─── Given information ───
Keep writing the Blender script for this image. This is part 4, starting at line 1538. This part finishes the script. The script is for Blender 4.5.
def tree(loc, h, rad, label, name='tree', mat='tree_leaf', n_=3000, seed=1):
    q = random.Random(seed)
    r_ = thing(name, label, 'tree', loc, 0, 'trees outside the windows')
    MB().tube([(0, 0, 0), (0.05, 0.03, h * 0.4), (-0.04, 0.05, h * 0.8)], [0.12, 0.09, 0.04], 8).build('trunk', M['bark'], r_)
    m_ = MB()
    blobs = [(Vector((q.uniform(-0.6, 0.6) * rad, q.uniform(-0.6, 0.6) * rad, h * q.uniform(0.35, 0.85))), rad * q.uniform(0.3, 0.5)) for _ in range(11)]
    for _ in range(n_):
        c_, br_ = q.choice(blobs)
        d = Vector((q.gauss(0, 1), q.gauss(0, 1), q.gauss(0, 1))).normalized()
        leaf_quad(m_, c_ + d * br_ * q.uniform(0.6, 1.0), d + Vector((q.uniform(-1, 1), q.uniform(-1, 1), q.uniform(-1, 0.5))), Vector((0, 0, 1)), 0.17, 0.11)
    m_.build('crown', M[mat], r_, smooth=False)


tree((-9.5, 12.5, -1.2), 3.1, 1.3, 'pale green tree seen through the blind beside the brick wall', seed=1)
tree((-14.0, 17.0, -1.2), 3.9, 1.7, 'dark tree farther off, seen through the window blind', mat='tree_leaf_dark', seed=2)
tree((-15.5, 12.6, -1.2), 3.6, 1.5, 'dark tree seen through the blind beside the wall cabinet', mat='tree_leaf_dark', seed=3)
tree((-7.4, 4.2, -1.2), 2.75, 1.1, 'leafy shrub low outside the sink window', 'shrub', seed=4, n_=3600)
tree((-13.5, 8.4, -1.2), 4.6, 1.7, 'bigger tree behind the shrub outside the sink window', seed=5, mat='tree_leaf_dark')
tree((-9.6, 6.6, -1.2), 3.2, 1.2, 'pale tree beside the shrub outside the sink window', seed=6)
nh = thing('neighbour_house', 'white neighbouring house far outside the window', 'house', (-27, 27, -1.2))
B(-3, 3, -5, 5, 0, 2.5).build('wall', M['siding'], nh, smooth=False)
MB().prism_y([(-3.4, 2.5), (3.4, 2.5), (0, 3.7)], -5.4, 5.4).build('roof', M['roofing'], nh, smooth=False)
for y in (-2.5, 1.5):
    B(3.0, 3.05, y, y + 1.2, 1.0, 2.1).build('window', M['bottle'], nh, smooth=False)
───
Output the full listing exactly as it stands.

-- Response to this exercise --
Keep writing the Blender script for this image. This is part 4, starting at line 1538. This part finishes the script. The script is for Blender 4.5.
def tree(loc, h, rad, label, name='tree', mat='tree_leaf', n_=3000, seed=1):
    q = random.Random(seed)
    r_ = thing(name, label, 'tree', loc, 0, 'trees outside the windows')
    MB().tube([(0, 0, 0), (0.05, 0.03, h * 0.4), (-0.04, 0.05, h * 0.8)], [0.12, 0.09, 0.04], 8).build('trunk', M['bark'], r_)
    m_ = MB()
    blobs = [(Vector((q.uniform(-0.6, 0.6) * rad, q.uniform(-0.6, 0.6) * rad, h * q.uniform(0.35, 0.85))), rad * q.uniform(0.3, 0.5)) for _ in range(11)]
    for _ in range(n_):
        c_, br_ = q.choice(blobs)
        d = Vector((q.gauss(0, 1), q.gauss(0, 1), q.gauss(0, 1))).normalized()
        leaf_quad(m_, c_ + d * br_ * q.uniform(0.6, 1.0), d + Vector((q.uniform(-1, 1), q.uniform(-1, 1), q.uniform(-1, 0.5))), Vector((0, 0, 1)), 0.17, 0.11)
    m_.build('crown', M[mat], r_, smooth=False)


tree((-9.5, 12.5, -1.2), 3.1, 1.3, 'pale green tree seen through the blind beside the brick wall', seed=1)
tree((-14.0, 17.0, -1.2), 3.9, 1.7, 'dark tree farther off, seen through the window blind', mat='tree_leaf_dark', seed=2)
tree((-15.5, 12.6, -1.2), 3.6, 1.5, 'dark tree seen through the blind beside the wall cabinet', mat='tree_leaf_dark', seed=3)
tree((-7.4, 4.2, -1.2), 2.75, 1.1, 'leafy shrub low outside the sink window', 'shrub', seed=4, n_=3600)
tree((-13.5, 8.4, -1.2), 4.6, 1.7, 'bigger tree behind the shrub outside the sink window', seed=5, mat='tree_leaf_dark')
tree((-9.6, 6.6, -1.2), 3.2, 1.2, 'pale tree beside the shrub outside the sink window', seed=6)
nh = thing('neighbour_house', 'white neighbouring house far outside the window', 'house', (-27, 27, -1.2))
B(-3, 3, -5, 5, 0, 2.5).build('wall', M['siding'], nh, smooth=False)
MB().prism_y([(-3.4, 2.5), (3.4, 2.5), (0, 3.7)], -5.4, 5.4).build('roof', M['roofing'], nh, smooth=False)
for y in (-2.5, 1.5):
    B(3.0, 3.05, y, y + 1.2, 1.0, 2.1).build('window', M['bottle'], nh, smooth=False)